The following are translations of excerpts from the Turkish Press.
TURKEY REJECTS BEING SOLE HOST OF NATO MISSILES
Turkey has reportedly refused to become the sole country housing missiles under NATO's proposed defensive shield, as Ankara presses for the deployment of the shield over the territory of all NATO allies. The decision over the issue is set to be made in a meeting of the alliance on Nov.20 in Brussels. Romania is also on the list as a host country for the NATO missiles. In case of a Turkish go-ahead, Patriot PAC-3 ballistic missiles could be deployed in Turkey's Black Sea region, as well as in the country's eastern and northeastern parts. Turkey also demands that Iran and Syria not be cited as "threats" in NATO's official documents on the planned defensive shield.
http://haber.gazetevatan.com/fuze-kalkani-pazarligi/334691/1/Gundem
BOYCOTT CONFUSION
Commenting on the decision to host a single reception on Oct. 29, Republic Day, the Republican People's Party [CHP] parliamentary group deputy chairman, Muharrem İnce, said, "It will be the beginning of the use of the headscarf in the state, and we will not attend it."
CHP chairman Kemal Kılıçdaroğlu answered the same questions from the heads of media with whom he met on Thursday night and said, "There is plenty of time until Oct. 29." Speaking to the CNN-Turk TV channel on Thursday night, İnce said: "I am still behind my remarks. If I have done wrong, the chairman can ask me to resign. I will not attend the reception. The chairman knows what we have said about the reception within our party meetings."

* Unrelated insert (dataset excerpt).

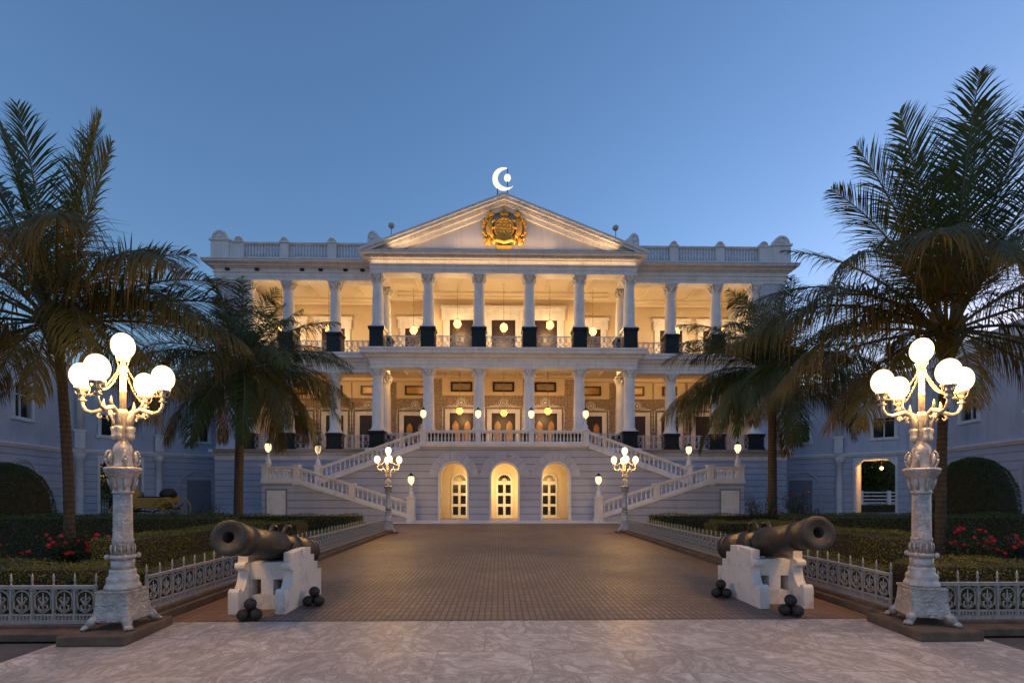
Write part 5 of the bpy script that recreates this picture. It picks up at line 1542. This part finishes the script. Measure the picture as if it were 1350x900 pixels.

http://haber.gazetevatan.com/koskun-resepsiyonu-chpde-kriz-yaratti/334794/9/Siyaset
ISRAEL IS WARY AHEAD OF AHMADINEJAD BORDER TOUR
The Iranian president, who is on a two-day trip to Lebanon, was expected to make a controversial tour during the afternoon of the southern border region; the trip has been slammed by the United States and Israel as "provocative." "Right now we can see the stage they prepared for him, the giant portrait, where he is going to make his speech on the mountain," Haim Biton, a resident of the Israeli frontier village of Avivim, told army radio.
The border region, a stronghold of the Shiite militant group Hezbollah, is often seen as the front line in a proxy war between Israel and Iran. While Israeli leaders referred to the visit as a provocation, for many people it presents a chance to glimpse the Iranian leader, a man deeply reviled in Israel for his questioning of the Nazi Holocaust and predictions of the Jewish state's demise.
"It is a provocative and destabilizng visit," foreign ministry spokesman Yigal Palmor told Agence France Presse. "It appears his intentions are blatantly hostile and he is coming to play with fire." Ahmadinejad's visit is "like a landlord visiting his domain," Palmor said, while other officials said the move signified the final transformation of Israel's northern neighbor into an "Iranian client state."
Thursday's tour will see the sharp-tongued Iranian leader coming the closest he has ever been to the Jewish state, standing just four kilometers (little more than two miles) from the border as he tours villages destroyed during the 2006 war between Israel and Hezbollah. He is set to stop in Bint Jbeil, a Hezbollah bastion devastated during the war, and in Qana, targeted in 1996 and again in 2006 by deadly Israeli air strikes.
For many, it was the sheer proximity of the Iranian leader that caught their attention. "Ahmadinejad a kilometer away," said the front page of the top-selling Israeli newspaper, Yediot Aharonot, while its rival, Maariv, ran with: "Ahmadinejad -- closer than ever." For some, the close presence of Israel's arch foe was seen as a rare opportunity not to be missed.
"Human history would have been so different if in 1939 a Jewish soldier could have killed Hitler," said Arye Eldad, a parliamentarian from the ultra-nationalist National Union party as the Iranian leader began his tour on Wednesday. "If Ahmadinejad is in the IDF's [Israeli Defence Forces] crosshairs for even one second...he cannot be allowed to return home alive," he told the Ynet news website.
Senior cabinet minister Silvan Shalom dismissed such talk. "We do not murder heads of states, even if those states are totalitarian states who seek to harm the state of Israel," he told public radio.
Analysts said it was unlikely Israel would be intimidated by the visit. "It's clearly a provocation and it is not pleasant for Israel," said Eldad Pardo, an Iran analyst at the Hebrew University in Jerusalem. "But there is no panic. They also see the opposition inside Lebanon."
Ahmadinejad's visit is seen as a boost for Iran's Lebanese ally, Hezbollah, which fought a devastating 34-day war with Israel in 2006. During the 2006 war, Hezbollah fired thousands of rockets, many supplied by Iran, into northern Israel in a conflict which killed 1,200 people in Lebanon, most of them civilians, and approximately 160 Israelis, most of them soldiers.
Iran has been a major donor for the reconstruction of southern Lebanon following the month-long war, and Ahmadinejad is likely to receive a hero's welcome when he visits the area.